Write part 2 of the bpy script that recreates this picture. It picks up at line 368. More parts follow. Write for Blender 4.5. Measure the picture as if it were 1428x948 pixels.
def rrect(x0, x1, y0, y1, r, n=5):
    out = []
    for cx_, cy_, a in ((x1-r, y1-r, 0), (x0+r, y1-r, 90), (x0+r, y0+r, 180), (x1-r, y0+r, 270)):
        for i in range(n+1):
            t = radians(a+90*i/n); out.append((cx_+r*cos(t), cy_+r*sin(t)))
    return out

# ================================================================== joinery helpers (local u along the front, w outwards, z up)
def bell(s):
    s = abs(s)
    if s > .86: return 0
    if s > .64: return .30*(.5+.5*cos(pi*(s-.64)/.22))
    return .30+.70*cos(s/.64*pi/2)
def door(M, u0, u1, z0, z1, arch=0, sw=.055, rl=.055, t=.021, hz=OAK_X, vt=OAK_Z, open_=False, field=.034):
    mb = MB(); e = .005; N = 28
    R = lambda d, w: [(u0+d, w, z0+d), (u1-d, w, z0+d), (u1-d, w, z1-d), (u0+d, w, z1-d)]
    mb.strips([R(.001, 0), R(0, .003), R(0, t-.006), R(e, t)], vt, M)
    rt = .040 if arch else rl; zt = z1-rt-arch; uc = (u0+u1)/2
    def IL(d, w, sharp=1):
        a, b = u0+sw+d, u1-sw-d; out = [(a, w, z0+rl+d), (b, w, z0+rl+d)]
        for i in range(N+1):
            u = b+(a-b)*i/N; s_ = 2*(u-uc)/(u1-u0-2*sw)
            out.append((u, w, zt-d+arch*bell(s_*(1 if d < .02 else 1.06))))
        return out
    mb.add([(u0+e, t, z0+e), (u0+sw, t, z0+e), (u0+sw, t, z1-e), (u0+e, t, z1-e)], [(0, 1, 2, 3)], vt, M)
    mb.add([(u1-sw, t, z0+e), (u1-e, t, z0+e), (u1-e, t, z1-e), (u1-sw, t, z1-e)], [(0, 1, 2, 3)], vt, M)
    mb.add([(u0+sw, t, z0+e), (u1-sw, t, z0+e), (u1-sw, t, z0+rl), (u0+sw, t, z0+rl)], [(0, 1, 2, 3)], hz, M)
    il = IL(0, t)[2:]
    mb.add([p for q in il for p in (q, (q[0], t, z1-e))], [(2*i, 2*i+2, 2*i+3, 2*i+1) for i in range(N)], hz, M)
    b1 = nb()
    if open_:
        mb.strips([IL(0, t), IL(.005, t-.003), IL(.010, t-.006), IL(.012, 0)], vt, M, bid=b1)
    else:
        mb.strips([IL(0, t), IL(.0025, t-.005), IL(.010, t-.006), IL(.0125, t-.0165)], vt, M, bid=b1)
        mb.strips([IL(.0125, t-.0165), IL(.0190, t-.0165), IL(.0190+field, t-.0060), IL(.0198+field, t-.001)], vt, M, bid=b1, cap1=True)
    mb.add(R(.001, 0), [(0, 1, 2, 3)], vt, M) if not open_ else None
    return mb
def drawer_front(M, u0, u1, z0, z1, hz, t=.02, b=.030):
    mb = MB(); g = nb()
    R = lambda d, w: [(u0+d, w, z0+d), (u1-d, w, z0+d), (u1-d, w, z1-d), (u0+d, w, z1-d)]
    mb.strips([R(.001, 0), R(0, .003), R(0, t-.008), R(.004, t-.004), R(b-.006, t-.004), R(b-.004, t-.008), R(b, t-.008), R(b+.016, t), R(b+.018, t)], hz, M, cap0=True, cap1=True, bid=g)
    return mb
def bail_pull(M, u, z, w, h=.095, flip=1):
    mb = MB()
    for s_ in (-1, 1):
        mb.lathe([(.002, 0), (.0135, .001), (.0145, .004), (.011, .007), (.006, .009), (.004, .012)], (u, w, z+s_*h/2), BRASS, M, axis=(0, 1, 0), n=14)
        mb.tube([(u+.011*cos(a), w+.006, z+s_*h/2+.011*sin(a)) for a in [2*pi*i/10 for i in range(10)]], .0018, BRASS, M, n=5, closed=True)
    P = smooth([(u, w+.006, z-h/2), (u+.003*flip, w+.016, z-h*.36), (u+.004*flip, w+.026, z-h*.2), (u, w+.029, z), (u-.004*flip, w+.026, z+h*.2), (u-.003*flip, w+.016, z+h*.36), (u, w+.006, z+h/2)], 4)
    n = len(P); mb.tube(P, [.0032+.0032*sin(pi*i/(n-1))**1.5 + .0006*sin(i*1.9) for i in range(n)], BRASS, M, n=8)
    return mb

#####

--- Direction ---
Return every line exactly.

--- Response to this task ---
Write part 2 of the bpy script that recreates this picture. It picks up at line 368. More parts follow. Write for Blender 4.5. Measure the picture as if it were 1428x948 pixels.
def rrect(x0, x1, y0, y1, r, n=5):
    out = []
    for cx_, cy_, a in ((x1-r, y1-r, 0), (x0+r, y1-r, 90), (x0+r, y0+r, 180), (x1-r, y0+r, 270)):
        for i in range(n+1):
            t = radians(a+90*i/n); out.append((cx_+r*cos(t), cy_+r*sin(t)))
    return out

# ================================================================== joinery helpers (local u along the front, w outwards, z up)
def bell(s):
    s = abs(s)
    if s > .86: return 0
    if s > .64: return .30*(.5+.5*cos(pi*(s-.64)/.22))
    return .30+.70*cos(s/.64*pi/2)
def door(M, u0, u1, z0, z1, arch=0, sw=.055, rl=.055, t=.021, hz=OAK_X, vt=OAK_Z, open_=False, field=.034):
    mb = MB(); e = .005; N = 28
    R = lambda d, w: [(u0+d, w, z0+d), (u1-d, w, z0+d), (u1-d, w, z1-d), (u0+d, w, z1-d)]
    mb.strips([R(.001, 0), R(0, .003), R(0, t-.006), R(e, t)], vt, M)
    rt = .040 if arch else rl; zt = z1-rt-arch; uc = (u0+u1)/2
    def IL(d, w, sharp=1):
        a, b = u0+sw+d, u1-sw-d; out = [(a, w, z0+rl+d), (b, w, z0+rl+d)]
        for i in range(N+1):
            u = b+(a-b)*i/N; s_ = 2*(u-uc)/(u1-u0-2*sw)
            out.append((u, w, zt-d+arch*bell(s_*(1 if d < .02 else 1.06))))
        return out
    mb.add([(u0+e, t, z0+e), (u0+sw, t, z0+e), (u0+sw, t, z1-e), (u0+e, t, z1-e)], [(0, 1, 2, 3)], vt, M)
    mb.add([(u1-sw, t, z0+e), (u1-e, t, z0+e), (u1-e, t, z1-e), (u1-sw, t, z1-e)], [(0, 1, 2, 3)], vt, M)
    mb.add([(u0+sw, t, z0+e), (u1-sw, t, z0+e), (u1-sw, t, z0+rl), (u0+sw, t, z0+rl)], [(0, 1, 2, 3)], hz, M)
    il = IL(0, t)[2:]
    mb.add([p for q in il for p in (q, (q[0], t, z1-e))], [(2*i, 2*i+2, 2*i+3, 2*i+1) for i in range(N)], hz, M)
    b1 = nb()
    if open_:
        mb.strips([IL(0, t), IL(.005, t-.003), IL(.010, t-.006), IL(.012, 0)], vt, M, bid=b1)
    else:
        mb.strips([IL(0, t), IL(.0025, t-.005), IL(.010, t-.006), IL(.0125, t-.0165)], vt, M, bid=b1)
        mb.strips([IL(.0125, t-.0165), IL(.0190, t-.0165), IL(.0190+field, t-.0060), IL(.0198+field, t-.001)], vt, M, bid=b1, cap1=True)
    mb.add(R(.001, 0), [(0, 1, 2, 3)], vt, M) if not open_ else None
    return mb
def drawer_front(M, u0, u1, z0, z1, hz, t=.02, b=.030):
    mb = MB(); g = nb()
    R = lambda d, w: [(u0+d, w, z0+d), (u1-d, w, z0+d), (u1-d, w, z1-d), (u0+d, w, z1-d)]
    mb.strips([R(.001, 0), R(0, .003), R(0, t-.008), R(.004, t-.004), R(b-.006, t-.004), R(b-.004, t-.008), R(b, t-.008), R(b+.016, t), R(b+.018, t)], hz, M, cap0=True, cap1=True, bid=g)
    return mb
def bail_pull(M, u, z, w, h=.095, flip=1):
    mb = MB()
    for s_ in (-1, 1):
        mb.lathe([(.002, 0), (.0135, .001), (.0145, .004), (.011, .007), (.006, .009), (.004, .012)], (u, w, z+s_*h/2), BRASS, M, axis=(0, 1, 0), n=14)
        mb.tube([(u+.011*cos(a), w+.006, z+s_*h/2+.011*sin(a)) for a in [2*pi*i/10 for i in range(10)]], .0018, BRASS, M, n=5, closed=True)
    P = smooth([(u, w+.006, z-h/2), (u+.003*flip, w+.016, z-h*.36), (u+.004*flip, w+.026, z-h*.2), (u, w+.029, z), (u-.004*flip, w+.026, z+h*.2), (u-.003*flip, w+.016, z+h*.36), (u, w+.006, z+h/2)], 4)
    n = len(P); mb.tube(P, [.0032+.0032*sin(pi*i/(n-1))**1.5 + .0006*sin(i*1.9) for i in range(n)], BRASS, M, n=8)
    return mb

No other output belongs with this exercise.